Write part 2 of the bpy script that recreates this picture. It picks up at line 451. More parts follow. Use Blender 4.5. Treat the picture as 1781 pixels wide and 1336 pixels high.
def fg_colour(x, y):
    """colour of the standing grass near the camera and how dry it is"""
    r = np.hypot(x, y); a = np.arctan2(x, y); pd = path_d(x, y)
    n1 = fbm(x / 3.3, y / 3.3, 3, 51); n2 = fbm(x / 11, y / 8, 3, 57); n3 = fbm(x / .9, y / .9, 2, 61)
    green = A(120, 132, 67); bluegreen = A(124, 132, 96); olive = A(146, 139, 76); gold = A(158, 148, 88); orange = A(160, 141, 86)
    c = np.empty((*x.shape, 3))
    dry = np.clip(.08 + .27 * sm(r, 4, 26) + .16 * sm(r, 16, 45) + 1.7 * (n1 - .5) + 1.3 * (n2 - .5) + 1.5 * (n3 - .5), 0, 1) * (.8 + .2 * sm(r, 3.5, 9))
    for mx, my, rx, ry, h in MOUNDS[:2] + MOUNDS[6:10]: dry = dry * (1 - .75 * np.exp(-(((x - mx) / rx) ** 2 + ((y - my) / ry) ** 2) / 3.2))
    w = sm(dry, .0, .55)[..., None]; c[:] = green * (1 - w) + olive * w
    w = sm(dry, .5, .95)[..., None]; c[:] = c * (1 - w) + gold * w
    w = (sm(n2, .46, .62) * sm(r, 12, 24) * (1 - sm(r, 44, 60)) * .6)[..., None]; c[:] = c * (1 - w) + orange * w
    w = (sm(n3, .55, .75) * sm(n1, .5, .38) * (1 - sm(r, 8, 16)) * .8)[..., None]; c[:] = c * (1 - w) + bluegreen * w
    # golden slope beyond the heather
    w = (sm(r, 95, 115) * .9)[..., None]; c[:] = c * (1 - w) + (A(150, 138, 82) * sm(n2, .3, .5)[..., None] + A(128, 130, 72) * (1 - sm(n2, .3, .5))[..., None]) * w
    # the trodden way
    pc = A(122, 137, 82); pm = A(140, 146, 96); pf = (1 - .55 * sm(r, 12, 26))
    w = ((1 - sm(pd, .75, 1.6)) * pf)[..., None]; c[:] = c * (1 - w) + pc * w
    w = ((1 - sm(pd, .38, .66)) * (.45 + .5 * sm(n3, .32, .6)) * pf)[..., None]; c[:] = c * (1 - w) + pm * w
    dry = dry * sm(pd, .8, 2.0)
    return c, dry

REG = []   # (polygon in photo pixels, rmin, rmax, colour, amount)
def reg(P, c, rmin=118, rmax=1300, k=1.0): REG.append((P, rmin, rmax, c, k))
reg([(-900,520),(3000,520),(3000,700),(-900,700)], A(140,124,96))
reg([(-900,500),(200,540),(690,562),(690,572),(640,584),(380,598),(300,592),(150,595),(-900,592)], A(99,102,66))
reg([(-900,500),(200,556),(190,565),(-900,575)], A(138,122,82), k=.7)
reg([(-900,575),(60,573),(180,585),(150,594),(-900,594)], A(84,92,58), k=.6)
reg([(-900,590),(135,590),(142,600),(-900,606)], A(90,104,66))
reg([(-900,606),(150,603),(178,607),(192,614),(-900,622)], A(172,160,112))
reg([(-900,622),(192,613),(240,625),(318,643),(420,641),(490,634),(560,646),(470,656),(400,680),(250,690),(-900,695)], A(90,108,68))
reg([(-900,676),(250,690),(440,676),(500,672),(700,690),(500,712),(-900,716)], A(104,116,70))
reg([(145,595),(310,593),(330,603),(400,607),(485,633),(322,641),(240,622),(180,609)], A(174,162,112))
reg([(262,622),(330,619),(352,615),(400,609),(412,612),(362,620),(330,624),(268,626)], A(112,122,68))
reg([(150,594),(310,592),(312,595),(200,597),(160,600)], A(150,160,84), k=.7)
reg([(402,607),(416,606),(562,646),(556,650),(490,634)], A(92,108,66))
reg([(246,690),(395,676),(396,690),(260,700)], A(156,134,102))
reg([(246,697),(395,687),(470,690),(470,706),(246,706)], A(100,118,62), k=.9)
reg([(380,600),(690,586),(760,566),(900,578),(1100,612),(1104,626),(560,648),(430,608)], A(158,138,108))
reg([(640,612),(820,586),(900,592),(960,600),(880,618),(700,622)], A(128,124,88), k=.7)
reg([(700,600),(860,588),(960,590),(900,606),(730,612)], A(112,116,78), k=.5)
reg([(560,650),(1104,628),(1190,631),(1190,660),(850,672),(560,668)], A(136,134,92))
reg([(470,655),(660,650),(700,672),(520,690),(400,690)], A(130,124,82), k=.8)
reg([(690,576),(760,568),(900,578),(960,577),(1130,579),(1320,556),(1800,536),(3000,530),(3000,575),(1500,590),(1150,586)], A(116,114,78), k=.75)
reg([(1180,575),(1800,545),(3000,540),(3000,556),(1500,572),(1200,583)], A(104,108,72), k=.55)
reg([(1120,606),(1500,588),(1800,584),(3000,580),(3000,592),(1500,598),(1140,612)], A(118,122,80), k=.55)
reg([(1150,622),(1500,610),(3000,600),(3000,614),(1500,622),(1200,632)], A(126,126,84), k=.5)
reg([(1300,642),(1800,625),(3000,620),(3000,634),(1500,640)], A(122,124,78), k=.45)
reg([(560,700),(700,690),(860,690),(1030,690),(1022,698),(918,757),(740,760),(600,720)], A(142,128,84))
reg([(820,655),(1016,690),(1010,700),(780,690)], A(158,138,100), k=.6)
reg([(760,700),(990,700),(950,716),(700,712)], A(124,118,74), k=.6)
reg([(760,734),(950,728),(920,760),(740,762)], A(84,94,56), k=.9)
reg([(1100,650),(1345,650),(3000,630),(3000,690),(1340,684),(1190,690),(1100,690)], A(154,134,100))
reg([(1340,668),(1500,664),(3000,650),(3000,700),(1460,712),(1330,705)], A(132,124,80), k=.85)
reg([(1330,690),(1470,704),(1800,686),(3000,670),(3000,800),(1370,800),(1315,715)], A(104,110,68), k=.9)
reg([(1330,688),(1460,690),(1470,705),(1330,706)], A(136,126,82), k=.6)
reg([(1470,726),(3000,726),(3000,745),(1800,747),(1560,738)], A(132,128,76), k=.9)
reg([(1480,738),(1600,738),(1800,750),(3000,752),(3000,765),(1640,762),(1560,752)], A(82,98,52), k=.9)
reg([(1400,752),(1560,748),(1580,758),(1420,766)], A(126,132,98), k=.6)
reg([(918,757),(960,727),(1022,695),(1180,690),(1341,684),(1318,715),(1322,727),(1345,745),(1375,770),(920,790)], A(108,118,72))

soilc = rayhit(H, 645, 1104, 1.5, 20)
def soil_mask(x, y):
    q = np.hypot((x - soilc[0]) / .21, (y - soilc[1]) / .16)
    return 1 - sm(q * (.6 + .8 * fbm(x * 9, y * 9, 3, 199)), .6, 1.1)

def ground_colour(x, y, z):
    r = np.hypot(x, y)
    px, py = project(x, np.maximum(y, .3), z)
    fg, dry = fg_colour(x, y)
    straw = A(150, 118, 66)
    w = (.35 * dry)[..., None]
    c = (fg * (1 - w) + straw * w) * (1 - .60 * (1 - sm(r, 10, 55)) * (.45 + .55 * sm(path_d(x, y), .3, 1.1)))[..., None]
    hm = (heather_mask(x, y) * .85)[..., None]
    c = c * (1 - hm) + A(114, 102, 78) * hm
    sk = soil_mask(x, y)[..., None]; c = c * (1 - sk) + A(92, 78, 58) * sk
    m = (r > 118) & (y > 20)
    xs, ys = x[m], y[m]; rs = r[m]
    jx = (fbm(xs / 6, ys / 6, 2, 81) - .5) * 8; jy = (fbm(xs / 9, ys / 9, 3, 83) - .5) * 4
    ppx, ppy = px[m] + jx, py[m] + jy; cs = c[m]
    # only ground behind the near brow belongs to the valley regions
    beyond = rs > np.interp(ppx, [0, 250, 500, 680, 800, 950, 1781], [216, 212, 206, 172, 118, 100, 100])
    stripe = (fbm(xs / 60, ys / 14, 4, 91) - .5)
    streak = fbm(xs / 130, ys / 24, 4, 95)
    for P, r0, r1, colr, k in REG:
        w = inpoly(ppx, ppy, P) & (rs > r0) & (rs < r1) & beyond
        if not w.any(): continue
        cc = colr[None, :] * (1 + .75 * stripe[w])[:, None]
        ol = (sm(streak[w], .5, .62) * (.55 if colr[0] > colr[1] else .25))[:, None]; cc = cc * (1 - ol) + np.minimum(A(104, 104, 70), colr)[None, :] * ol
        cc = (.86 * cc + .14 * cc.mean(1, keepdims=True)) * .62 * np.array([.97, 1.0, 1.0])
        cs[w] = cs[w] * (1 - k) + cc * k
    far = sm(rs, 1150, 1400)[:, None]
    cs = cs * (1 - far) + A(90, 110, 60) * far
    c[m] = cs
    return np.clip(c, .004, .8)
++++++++
• [EXERCISE BRIEF]
Exactly as written, please reproduce the lines from the first line of the data to the line containing "return c, dry", inclusive, and nothing else.

• [RESPONSE TO THE EXERCISE]
Write part 2 of the bpy script that recreates this picture. It picks up at line 451. More parts follow. Use Blender 4.5. Treat the picture as 1781 pixels wide and 1336 pixels high.
def fg_colour(x, y):
    """colour of the standing grass near the camera and how dry it is"""
    r = np.hypot(x, y); a = np.arctan2(x, y); pd = path_d(x, y)
    n1 = fbm(x / 3.3, y / 3.3, 3, 51); n2 = fbm(x / 11, y / 8, 3, 57); n3 = fbm(x / .9, y / .9, 2, 61)
    green = A(120, 132, 67); bluegreen = A(124, 132, 96); olive = A(146, 139, 76); gold = A(158, 148, 88); orange = A(160, 141, 86)
    c = np.empty((*x.shape, 3))
    dry = np.clip(.08 + .27 * sm(r, 4, 26) + .16 * sm(r, 16, 45) + 1.7 * (n1 - .5) + 1.3 * (n2 - .5) + 1.5 * (n3 - .5), 0, 1) * (.8 + .2 * sm(r, 3.5, 9))
    for mx, my, rx, ry, h in MOUNDS[:2] + MOUNDS[6:10]: dry = dry * (1 - .75 * np.exp(-(((x - mx) / rx) ** 2 + ((y - my) / ry) ** 2) / 3.2))
    w = sm(dry, .0, .55)[..., None]; c[:] = green * (1 - w) + olive * w
    w = sm(dry, .5, .95)[..., None]; c[:] = c * (1 - w) + gold * w
    w = (sm(n2, .46, .62) * sm(r, 12, 24) * (1 - sm(r, 44, 60)) * .6)[..., None]; c[:] = c * (1 - w) + orange * w
    w = (sm(n3, .55, .75) * sm(n1, .5, .38) * (1 - sm(r, 8, 16)) * .8)[..., None]; c[:] = c * (1 - w) + bluegreen * w
    # golden slope beyond the heather
    w = (sm(r, 95, 115) * .9)[..., None]; c[:] = c * (1 - w) + (A(150, 138, 82) * sm(n2, .3, .5)[..., None] + A(128, 130, 72) * (1 - sm(n2, .3, .5))[..., None]) * w
    # the trodden way
    pc = A(122, 137, 82); pm = A(140, 146, 96); pf = (1 - .55 * sm(r, 12, 26))
    w = ((1 - sm(pd, .75, 1.6)) * pf)[..., None]; c[:] = c * (1 - w) + pc * w
    w = ((1 - sm(pd, .38, .66)) * (.45 + .5 * sm(n3, .32, .6)) * pf)[..., None]; c[:] = c * (1 - w) + pm * w
    dry = dry * sm(pd, .8, 2.0)
    return c, dry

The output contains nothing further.